Microsoft has started what it calls a “multi-year, multi-product effort” to simplify the effort required to design, build, deploy and manage composite applications within and across organisations – enabling a new class of applications that can be easily connected and streamlined.
Code named Oslo, it was launched at the fifth annual Microsoft SOA and Business Process Conference and will, says the company, involve its top engineering talent building on the model-driven and service-enabled principles of Microsoft Dynamic IT.
The objective is to extend the benefits of SOA (service-orientated architecture) beyond the firewall, with Microsoft hoping to further its ‘software-plus-services’ efforts by providing extensions to its application platform to help developers bridge between so-called on-premise and off-premise projects.
As part of a technical road map, Microsoft has now made new tools and guidance available to help companies take advantage of what it calls “real-world SOA” today – including new SOA resources from Microsoft and industry partners.
“Many customers are challenged to realise the promise of SOA, given today’s complexities,” says Jeff Raikes, president of Microsoft Business Division. “The combination of our current software-plus-services approach and the new wave of Oslo technologies will enable IT to deliver high-impact business solutions.”
He makes the point that at the moment, applications cannot easily span the boundaries between technologies – even between business and IT – and certainly between organisations and their suppliers and customers. The expectation is that Microsoft’s investments in SOA and BPM (business-process management) software will help customers change that, particularly using a SOA and model-driven approach.
So as part of Oslo, Microsoft says it will work to deliver a unified platform integrating services and modelling, and “moving from a world where models describe the application to a world where models are the application”.
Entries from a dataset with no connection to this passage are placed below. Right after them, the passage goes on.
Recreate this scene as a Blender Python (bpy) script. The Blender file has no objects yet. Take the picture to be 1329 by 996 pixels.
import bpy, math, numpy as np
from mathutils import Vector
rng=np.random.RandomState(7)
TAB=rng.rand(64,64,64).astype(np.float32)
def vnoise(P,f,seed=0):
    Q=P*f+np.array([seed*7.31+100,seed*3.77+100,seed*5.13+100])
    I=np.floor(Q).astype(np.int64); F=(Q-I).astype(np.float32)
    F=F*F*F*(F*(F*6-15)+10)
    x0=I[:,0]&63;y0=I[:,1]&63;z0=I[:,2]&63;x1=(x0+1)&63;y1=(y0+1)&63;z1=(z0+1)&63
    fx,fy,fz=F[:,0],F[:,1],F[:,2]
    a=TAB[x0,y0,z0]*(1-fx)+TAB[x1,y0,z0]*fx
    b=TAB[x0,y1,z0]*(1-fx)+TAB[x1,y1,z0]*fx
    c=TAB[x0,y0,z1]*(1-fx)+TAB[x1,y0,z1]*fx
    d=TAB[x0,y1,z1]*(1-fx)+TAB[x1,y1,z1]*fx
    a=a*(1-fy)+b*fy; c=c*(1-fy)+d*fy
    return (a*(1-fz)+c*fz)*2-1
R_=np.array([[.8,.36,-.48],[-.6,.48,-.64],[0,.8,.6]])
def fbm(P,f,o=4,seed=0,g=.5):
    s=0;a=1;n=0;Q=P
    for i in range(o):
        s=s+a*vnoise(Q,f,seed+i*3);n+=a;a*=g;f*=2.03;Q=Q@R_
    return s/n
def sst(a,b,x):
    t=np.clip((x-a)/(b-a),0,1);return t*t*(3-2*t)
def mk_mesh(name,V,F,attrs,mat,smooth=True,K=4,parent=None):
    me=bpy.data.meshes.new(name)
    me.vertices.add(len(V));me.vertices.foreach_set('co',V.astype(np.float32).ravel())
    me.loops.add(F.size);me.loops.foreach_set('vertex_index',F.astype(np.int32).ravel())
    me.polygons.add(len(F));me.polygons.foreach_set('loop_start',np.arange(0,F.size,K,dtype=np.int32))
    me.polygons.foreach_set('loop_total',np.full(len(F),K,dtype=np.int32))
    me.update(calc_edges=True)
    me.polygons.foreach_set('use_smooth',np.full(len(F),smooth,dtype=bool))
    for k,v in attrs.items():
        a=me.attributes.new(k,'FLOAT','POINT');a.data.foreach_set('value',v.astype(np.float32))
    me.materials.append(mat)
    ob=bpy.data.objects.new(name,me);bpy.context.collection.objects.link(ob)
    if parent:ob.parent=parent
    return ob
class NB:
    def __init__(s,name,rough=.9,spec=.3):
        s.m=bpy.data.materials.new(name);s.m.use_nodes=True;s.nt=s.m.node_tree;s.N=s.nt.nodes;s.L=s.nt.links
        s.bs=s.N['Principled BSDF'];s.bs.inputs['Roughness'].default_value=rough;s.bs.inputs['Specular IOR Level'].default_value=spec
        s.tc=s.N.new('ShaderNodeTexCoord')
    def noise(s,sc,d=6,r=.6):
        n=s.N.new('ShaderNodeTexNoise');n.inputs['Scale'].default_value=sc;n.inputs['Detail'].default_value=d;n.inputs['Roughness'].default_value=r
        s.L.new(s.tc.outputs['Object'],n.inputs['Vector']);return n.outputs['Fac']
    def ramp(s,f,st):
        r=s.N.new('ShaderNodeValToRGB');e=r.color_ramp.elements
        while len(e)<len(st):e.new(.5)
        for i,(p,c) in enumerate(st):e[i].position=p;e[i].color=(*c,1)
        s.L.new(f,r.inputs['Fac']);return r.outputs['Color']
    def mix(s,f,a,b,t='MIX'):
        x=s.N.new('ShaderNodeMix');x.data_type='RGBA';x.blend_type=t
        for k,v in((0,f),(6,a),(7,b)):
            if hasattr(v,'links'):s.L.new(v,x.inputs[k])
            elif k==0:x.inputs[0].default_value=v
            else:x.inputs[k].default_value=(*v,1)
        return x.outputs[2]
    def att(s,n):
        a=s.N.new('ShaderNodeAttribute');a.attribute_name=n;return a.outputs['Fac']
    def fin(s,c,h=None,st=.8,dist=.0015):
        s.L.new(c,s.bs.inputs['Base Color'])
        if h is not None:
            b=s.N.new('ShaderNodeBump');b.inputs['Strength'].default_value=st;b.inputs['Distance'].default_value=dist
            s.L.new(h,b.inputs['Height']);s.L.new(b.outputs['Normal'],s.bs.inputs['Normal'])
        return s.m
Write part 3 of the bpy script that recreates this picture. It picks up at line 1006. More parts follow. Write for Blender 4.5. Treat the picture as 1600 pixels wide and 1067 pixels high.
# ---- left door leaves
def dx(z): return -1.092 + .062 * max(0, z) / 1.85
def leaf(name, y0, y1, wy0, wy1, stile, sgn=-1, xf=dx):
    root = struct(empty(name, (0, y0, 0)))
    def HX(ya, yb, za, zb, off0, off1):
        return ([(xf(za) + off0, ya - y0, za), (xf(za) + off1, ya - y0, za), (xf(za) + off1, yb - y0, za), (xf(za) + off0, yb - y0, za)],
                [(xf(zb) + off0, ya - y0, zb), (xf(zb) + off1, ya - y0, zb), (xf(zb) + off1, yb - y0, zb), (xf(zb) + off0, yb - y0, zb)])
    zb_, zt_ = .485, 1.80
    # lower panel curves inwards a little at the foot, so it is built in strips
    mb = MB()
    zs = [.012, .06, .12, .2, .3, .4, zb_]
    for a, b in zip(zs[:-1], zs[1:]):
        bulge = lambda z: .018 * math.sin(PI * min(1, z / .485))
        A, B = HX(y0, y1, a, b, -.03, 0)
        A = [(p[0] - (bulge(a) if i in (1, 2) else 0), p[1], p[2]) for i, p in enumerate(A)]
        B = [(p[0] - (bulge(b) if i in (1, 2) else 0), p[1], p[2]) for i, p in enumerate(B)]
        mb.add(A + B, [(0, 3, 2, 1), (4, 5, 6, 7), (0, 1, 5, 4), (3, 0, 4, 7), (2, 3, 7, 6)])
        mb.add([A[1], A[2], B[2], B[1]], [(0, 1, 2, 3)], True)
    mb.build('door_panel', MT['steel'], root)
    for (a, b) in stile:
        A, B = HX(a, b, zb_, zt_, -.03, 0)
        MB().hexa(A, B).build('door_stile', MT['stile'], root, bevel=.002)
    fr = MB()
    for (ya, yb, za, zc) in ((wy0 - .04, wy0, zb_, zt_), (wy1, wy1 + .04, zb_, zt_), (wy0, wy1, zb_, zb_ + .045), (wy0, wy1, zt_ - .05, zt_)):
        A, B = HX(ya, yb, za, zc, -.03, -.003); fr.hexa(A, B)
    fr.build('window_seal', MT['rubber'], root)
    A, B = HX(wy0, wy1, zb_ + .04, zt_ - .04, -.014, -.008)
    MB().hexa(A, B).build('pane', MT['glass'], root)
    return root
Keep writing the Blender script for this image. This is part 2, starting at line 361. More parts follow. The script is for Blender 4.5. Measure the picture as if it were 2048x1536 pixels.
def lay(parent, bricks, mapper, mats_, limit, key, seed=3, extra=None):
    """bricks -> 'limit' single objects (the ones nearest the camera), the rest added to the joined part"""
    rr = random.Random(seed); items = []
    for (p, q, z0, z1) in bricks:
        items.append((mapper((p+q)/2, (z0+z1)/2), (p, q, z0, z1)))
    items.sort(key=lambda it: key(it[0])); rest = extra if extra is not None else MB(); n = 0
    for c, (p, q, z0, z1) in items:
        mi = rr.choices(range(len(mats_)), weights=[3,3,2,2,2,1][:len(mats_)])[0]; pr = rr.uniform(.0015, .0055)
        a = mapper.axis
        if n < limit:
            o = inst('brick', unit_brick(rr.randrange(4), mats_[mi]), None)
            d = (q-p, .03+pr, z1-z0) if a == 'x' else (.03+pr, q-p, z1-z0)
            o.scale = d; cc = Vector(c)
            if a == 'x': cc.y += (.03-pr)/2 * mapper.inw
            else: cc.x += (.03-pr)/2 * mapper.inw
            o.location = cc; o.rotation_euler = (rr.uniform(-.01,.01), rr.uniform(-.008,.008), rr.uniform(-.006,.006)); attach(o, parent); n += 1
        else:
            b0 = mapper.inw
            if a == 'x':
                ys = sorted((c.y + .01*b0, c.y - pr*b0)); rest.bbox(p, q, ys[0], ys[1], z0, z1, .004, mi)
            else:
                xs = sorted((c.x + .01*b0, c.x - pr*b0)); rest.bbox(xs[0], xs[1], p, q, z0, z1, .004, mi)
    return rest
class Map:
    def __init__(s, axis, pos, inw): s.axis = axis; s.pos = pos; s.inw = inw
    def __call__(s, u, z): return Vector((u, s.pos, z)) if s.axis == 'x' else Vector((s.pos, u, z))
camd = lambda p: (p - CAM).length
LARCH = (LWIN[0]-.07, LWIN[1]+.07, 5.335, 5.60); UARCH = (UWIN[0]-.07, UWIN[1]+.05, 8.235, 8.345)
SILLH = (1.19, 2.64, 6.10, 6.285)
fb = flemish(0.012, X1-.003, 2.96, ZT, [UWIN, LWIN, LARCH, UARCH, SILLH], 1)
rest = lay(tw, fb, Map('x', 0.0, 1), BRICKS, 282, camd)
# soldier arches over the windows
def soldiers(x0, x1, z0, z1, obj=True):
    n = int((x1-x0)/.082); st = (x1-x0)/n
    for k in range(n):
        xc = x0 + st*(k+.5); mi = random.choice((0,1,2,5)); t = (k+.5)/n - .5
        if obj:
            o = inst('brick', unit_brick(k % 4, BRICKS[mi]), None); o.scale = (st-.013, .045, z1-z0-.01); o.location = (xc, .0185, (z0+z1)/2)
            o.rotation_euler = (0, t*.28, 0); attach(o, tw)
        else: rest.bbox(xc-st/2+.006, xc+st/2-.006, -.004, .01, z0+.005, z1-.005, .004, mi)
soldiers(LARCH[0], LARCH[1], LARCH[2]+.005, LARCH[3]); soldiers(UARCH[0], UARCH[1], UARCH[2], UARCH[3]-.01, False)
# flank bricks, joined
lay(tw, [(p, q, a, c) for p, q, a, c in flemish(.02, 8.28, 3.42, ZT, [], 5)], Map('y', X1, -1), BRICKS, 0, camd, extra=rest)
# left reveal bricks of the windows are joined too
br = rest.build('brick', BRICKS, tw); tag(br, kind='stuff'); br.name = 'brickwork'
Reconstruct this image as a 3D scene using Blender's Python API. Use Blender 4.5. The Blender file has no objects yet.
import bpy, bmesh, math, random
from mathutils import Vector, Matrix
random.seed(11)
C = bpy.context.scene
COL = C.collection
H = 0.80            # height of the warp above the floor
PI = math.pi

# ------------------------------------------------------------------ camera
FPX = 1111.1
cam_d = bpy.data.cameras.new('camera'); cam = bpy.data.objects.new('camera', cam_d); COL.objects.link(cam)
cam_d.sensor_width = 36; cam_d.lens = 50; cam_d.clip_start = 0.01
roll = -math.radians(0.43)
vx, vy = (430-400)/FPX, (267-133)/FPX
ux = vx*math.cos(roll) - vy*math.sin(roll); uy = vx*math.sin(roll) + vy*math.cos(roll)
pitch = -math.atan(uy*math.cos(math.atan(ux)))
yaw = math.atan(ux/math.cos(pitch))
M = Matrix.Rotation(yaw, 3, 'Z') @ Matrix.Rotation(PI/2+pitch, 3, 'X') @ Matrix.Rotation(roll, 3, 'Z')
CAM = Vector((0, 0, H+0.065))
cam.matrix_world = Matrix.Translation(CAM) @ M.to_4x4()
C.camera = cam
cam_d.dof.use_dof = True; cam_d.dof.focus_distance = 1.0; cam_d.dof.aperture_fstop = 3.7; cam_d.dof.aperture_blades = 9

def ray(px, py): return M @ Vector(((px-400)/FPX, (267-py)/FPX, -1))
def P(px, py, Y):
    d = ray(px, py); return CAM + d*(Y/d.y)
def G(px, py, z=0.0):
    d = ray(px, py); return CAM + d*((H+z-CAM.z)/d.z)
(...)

“It’s time to help developers and IT professionals extend the capabilities of SOA to address the new blended world of software plus services and cross-boundary collaboration,” explains Robert Wahbe, corporate vice president of the Connected Systems Division at Microsoft. “Oslo will enable a new class of applications that are connected and streamlined – from design through deployment – reducing complexity, aligning the enterprise and Internet, and simplifying interoperability and management.”
Building on the technology available today, Oslo is to be delivered through Microsoft server and tools – in particular harnessing Microsoft BizTalk Server 6, The Microsoft .NET Framework 4 release and new technology planned for Visual Studio 10.